I polished off a bottle of Marlborough Sauvignon Blanc, with was crisp and smooth and supplied by the respected House of Hallgarten.

We started off with snacks, featuring smoked sea trout, wasabi, poacher, nori and burnt chives for me, which was a flavoursome delight, with crispiness and strong flavours. I must admit I got my finger out to ensure no waste, it was so good.

Richard enjoyed similar, with beetroot in place of the sea trout. The chives, he said, added sweetness and loving the poacher, said ‘it’s not just cheese.’

Gazette & Herald: Service with a smile

The cheddar brioche was a popular second course, featuring chicken for me and caramelised onion for Richard. The butter was soft, creamy and gorgeous but though lovely, neither the chicken or the onion came through for either of us.

Next, came smoked beef, caviar, smoked eel and celeriac for me and for Richard a salt baked, crisp carrot, also done in golden raisin and hazelnut milk.

Again, a new experience, so hard to describe, except thoroughly wonderful. The eel was not off-putting, it was gorgeous.

Richard was amazed at what you could do with a carrot, loving the crispy ‘glass’ carrot piece, saying it all tasted sweet and was all skilfully put together. It was his favourite course overall.

Next came a barbecued scallop bisque with cauliflower and apple. It had a strong apple taste and was so good, I would have loved a big dish of it. Again, it was time to finger the bowl again.

For Richard it was roast leek, truffle and grape. Not really his thing, which I guess is a challenge with tasting plates all chosen by the chef, but he still enjoyed it, noting it too was beautifully put together.

Now, the restaurant was filling up nicely and whilst we were dining, Richard had been sending pictures of the food to his wife. It turned out she was at Slimming World!

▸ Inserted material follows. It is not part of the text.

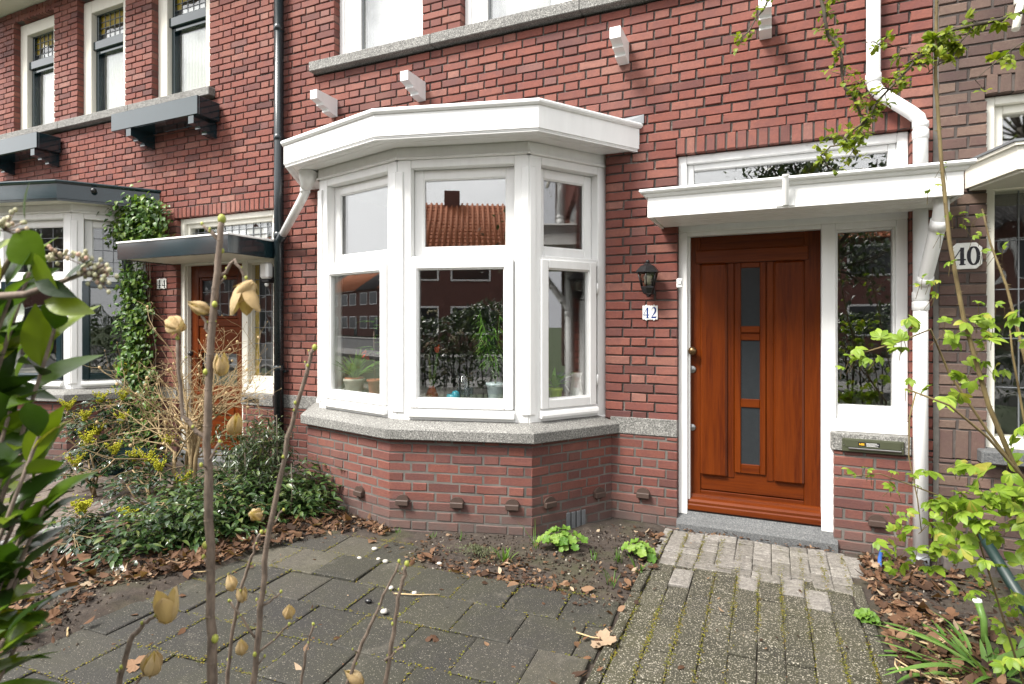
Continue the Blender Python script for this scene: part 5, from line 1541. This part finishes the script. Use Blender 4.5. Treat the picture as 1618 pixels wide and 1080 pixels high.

Anyway, next came the mains, which for me was duck, a most tender and delicious piece of pink meat, far better than any duck I have eaten, including in Poland. That was my favourite course and again, it was out with the finger to ensure none of the excellent Perigueux (Madeira wine and truffle) sauce was wasted.

Richard said his asparagus was cooked to perfection and whilst he could not make out his smoked butter sauce in pasta, it was 10/10, he said.

Then, we both enjoyed passion fruit curd, with mango and marigold, which had a lovely crispiness, but maybe was a little sweet.

The final course was strawberry cheesecake, which again was skilfully presented, with strawberries done six different ways. We both agreed it was ‘tasty and yummy’. The sorbet was excellent and “I did enjoy the lovely fruit,” Richard said.

Gazette & Herald: Passionfruit curd, Mango and Marigold

We were asked if we wanted anything else, such as a cheese course and though reasonably full, we were not stuffed, just content.

Richard said he had been watching the staff throughout, noting they would attend to the other guests, engaging in conversation, explaining what things are, as they did with us.

Earlier, Aldwark estate director Christophe Gitton introduced himself to us and the other diners, as did executive chef Chris O’Callaghan. Throughout the evening you could also watch all the action in the kitchen, broadcast on a large television.

Talking of the telly, I had been looking forward to watching the Hotel Inspector. But at 9.30pm, it was too late to return home in time to see it, after a relaxing night of well-recommended sheer indulgence you will never forget.

With such quality of food, service and originality, Aldwark Manor Estate most certainly does not need a visit from Alex Polizzi. If she did turn up, they could probably tell her a thing or two!